Begin
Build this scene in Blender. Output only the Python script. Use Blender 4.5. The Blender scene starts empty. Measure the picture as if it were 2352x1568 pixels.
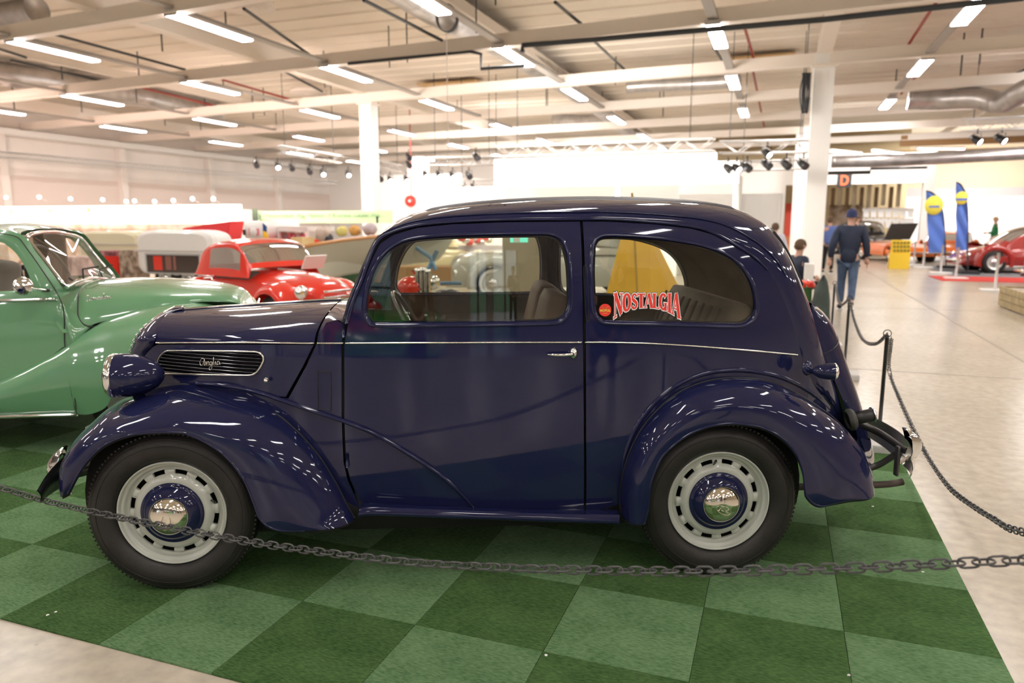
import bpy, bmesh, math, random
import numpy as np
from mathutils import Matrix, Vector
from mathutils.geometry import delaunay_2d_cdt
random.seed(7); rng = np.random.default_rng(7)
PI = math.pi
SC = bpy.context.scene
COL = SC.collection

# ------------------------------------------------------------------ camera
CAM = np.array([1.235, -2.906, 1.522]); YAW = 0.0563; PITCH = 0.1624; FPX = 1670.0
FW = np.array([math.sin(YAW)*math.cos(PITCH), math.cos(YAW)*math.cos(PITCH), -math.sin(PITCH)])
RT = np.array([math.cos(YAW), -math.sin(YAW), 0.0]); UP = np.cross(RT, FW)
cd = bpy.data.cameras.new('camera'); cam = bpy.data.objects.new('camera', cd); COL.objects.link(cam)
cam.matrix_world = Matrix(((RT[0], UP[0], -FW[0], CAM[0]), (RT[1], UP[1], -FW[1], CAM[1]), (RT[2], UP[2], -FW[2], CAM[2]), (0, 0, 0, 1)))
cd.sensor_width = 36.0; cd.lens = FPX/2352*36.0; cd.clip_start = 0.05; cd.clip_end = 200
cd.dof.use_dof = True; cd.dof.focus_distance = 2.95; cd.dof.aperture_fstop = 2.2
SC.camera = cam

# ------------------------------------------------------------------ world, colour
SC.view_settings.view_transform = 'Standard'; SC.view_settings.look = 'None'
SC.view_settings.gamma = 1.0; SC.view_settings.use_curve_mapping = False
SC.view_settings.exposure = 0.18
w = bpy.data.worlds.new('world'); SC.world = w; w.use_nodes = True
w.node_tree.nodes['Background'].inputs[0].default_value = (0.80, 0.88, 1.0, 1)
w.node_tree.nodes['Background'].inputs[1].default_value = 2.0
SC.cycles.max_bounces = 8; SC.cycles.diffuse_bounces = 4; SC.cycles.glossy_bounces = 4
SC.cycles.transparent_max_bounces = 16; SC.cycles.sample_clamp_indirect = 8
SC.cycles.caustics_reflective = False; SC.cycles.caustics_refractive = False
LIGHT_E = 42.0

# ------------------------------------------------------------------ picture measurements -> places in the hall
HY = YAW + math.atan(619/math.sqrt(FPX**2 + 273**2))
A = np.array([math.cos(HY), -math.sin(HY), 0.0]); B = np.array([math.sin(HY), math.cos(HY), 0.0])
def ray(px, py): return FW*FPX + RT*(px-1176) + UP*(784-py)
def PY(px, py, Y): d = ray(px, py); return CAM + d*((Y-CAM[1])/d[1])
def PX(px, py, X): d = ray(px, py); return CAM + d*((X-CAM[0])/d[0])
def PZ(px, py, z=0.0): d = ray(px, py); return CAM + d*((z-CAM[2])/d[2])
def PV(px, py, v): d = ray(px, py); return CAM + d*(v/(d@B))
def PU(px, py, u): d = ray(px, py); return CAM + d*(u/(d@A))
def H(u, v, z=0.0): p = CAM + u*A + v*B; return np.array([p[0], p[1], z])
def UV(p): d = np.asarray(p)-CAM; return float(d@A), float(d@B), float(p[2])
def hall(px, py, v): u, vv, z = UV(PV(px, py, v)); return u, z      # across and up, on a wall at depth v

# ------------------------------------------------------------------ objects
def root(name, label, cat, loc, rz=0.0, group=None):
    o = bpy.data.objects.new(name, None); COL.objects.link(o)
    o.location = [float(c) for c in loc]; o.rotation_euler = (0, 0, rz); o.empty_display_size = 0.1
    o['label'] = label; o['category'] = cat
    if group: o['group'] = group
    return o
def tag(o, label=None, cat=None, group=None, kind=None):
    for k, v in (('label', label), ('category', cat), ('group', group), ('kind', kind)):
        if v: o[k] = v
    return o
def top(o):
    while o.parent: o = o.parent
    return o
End
Go from the first line of the listing to the line holding "COL = SC.collection" and, please, transcribe those lines exactly, both included, with no pictures.

Build this scene in Blender. Output only the Python script. Use Blender 4.5. The Blender scene starts empty. Measure the picture as if it were 2352x1568 pixels.
import bpy, bmesh, math, random
import numpy as np
from mathutils import Matrix, Vector
from mathutils.geometry import delaunay_2d_cdt
random.seed(7); rng = np.random.default_rng(7)
PI = math.pi
SC = bpy.context.scene
COL = SC.collection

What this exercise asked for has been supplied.